##### SOURCE EXCERPT #####
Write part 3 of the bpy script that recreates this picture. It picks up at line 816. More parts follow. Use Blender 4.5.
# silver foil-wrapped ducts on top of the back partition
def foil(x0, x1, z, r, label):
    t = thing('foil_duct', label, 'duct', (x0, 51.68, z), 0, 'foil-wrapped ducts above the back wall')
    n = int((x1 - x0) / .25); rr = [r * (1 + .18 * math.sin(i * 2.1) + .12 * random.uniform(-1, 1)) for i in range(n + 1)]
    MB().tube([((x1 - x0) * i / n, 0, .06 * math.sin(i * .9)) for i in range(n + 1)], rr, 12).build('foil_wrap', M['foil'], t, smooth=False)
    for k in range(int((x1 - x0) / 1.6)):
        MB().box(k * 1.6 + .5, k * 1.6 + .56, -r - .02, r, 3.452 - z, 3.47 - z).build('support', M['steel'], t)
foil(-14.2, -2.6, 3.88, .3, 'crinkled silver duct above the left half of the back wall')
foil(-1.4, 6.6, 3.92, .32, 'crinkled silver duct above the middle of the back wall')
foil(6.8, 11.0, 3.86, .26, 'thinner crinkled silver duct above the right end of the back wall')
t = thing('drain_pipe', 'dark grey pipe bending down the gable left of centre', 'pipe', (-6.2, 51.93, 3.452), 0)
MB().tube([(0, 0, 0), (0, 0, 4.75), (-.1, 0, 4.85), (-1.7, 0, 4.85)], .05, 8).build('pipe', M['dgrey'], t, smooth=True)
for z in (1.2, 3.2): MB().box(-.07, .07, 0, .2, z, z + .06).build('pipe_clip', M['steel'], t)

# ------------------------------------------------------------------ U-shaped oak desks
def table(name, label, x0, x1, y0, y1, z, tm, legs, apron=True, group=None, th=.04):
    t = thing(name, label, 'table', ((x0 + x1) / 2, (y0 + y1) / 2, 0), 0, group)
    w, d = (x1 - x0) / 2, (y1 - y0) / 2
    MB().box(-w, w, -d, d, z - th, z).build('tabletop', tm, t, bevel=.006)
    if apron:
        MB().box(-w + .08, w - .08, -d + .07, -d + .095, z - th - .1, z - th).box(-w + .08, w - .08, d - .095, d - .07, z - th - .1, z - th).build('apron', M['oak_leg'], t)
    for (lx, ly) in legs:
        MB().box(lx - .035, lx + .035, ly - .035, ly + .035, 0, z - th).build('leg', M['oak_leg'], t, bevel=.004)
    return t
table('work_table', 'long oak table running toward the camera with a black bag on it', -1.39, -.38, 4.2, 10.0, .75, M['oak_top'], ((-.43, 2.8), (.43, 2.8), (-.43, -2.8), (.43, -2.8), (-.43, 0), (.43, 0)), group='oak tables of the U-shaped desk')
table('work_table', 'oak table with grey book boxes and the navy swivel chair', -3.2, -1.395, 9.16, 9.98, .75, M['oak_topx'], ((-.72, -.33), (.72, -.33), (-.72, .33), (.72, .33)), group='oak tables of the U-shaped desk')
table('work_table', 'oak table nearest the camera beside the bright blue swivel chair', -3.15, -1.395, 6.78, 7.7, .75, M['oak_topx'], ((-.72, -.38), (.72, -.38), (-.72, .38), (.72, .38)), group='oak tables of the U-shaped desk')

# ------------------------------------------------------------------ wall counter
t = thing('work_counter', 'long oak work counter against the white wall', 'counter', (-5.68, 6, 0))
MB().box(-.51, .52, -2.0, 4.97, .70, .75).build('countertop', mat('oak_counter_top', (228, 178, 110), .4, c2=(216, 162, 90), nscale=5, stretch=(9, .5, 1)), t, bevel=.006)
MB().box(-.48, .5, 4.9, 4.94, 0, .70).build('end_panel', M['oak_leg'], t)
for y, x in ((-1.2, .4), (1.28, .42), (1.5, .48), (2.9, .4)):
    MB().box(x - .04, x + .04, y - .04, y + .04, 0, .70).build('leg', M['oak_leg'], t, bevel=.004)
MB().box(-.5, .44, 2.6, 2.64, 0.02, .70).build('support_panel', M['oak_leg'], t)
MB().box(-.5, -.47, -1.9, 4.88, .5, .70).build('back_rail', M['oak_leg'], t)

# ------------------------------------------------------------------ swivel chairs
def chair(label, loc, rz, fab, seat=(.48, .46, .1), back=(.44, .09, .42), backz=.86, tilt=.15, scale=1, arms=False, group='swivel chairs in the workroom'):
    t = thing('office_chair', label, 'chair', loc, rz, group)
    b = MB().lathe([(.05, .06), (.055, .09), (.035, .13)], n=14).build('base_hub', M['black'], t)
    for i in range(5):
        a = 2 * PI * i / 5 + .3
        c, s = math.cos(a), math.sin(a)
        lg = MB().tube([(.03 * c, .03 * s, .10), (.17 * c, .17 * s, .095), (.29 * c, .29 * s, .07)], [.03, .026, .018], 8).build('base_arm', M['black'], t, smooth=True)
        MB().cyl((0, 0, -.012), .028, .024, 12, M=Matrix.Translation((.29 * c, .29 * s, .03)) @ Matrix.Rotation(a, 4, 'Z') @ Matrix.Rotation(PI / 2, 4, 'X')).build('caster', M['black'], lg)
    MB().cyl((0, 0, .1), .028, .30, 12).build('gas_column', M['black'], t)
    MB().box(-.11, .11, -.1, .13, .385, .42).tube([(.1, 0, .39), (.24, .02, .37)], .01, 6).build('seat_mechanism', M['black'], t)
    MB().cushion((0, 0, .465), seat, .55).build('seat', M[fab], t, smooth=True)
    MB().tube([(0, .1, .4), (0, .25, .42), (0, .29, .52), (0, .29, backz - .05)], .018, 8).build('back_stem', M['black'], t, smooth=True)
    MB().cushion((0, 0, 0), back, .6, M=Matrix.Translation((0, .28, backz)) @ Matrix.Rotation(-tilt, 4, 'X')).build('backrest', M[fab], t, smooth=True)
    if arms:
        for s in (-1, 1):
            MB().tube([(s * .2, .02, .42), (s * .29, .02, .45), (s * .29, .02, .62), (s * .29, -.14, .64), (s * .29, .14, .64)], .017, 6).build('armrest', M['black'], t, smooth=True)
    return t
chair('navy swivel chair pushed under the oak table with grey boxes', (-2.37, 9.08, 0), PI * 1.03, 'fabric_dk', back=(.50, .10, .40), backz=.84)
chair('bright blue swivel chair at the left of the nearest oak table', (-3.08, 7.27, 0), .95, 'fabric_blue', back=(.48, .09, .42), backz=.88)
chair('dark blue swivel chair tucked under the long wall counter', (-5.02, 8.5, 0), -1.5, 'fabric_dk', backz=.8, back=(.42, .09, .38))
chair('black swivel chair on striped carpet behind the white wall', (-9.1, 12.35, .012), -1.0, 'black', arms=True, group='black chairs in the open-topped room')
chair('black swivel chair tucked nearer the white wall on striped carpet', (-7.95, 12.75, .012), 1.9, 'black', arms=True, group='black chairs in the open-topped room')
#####
> **WRITTEN INSTRUCTION**
Quote the listing word for word from its first line through the line in which "for z in (1.2, 3.2): MB().box(-.07, .07, 0, .2, z, z" appears.

> **OUTPUT FOR THIS EXERCISE**
Write part 3 of the bpy script that recreates this picture. It picks up at line 816. More parts follow. Use Blender 4.5.
# silver foil-wrapped ducts on top of the back partition
def foil(x0, x1, z, r, label):
    t = thing('foil_duct', label, 'duct', (x0, 51.68, z), 0, 'foil-wrapped ducts above the back wall')
    n = int((x1 - x0) / .25); rr = [r * (1 + .18 * math.sin(i * 2.1) + .12 * random.uniform(-1, 1)) for i in range(n + 1)]
    MB().tube([((x1 - x0) * i / n, 0, .06 * math.sin(i * .9)) for i in range(n + 1)], rr, 12).build('foil_wrap', M['foil'], t, smooth=False)
    for k in range(int((x1 - x0) / 1.6)):
        MB().box(k * 1.6 + .5, k * 1.6 + .56, -r - .02, r, 3.452 - z, 3.47 - z).build('support', M['steel'], t)
foil(-14.2, -2.6, 3.88, .3, 'crinkled silver duct above the left half of the back wall')
foil(-1.4, 6.6, 3.92, .32, 'crinkled silver duct above the middle of the back wall')
foil(6.8, 11.0, 3.86, .26, 'thinner crinkled silver duct above the right end of the back wall')
t = thing('drain_pipe', 'dark grey pipe bending down the gable left of centre', 'pipe', (-6.2, 51.93, 3.452), 0)
MB().tube([(0, 0, 0), (0, 0, 4.75), (-.1, 0, 4.85), (-1.7, 0, 4.85)], .05, 8).build('pipe', M['dgrey'], t, smooth=True)
for z in (1.2, 3.2): MB().box(-.07, .07, 0, .2, z, z + .06).build('pipe_clip', M['steel'], t)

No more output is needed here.